Essentially, if all mature trees are protected from destruction, there will be no habitat for the many life forms that depend on new growth and mid-life forests, to say nothing of clearings. A sound ecology incorporates all stages of life, including rotting logs. Jacobs also notes,

It's interesting to see that people who love trees and know them intimately, as opposed to those who have merely general instincts for conservation, tend not to erect ideological barriers between the human world and "Nature." Rackham's deeply committed but pragmatic and nonideological approach credits woodlands with a remarkable ability to manage themselves, and sees a great deal of wisdom in many of our ancient practices of woodcraft—practices formulated when we couldn't dominate our environment and so had to learn to be stewards of it.
It's a lovely essay; it communicates a love for trees while acknowledging the short-sightedness of the sort of urban environmentalism, where the busybody has, alas, picked "nature" as his target.

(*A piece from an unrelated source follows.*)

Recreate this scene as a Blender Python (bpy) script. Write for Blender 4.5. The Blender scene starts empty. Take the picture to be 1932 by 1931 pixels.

I had a run-in with just such folk a decade ago when the maple tree in my front yard was struck by lightning. A huge branch blocked the street for hours. Because it was an old tree, planted too close to the sidewalk and now quite disfigured, the city condemned and removed it. Well! To hear some people, you would think we had murdered the legendary Spirit of the Trees! In fact, a fine young tree now stands in its place, and life goes on, somewhat closer to the ground, -at least for now.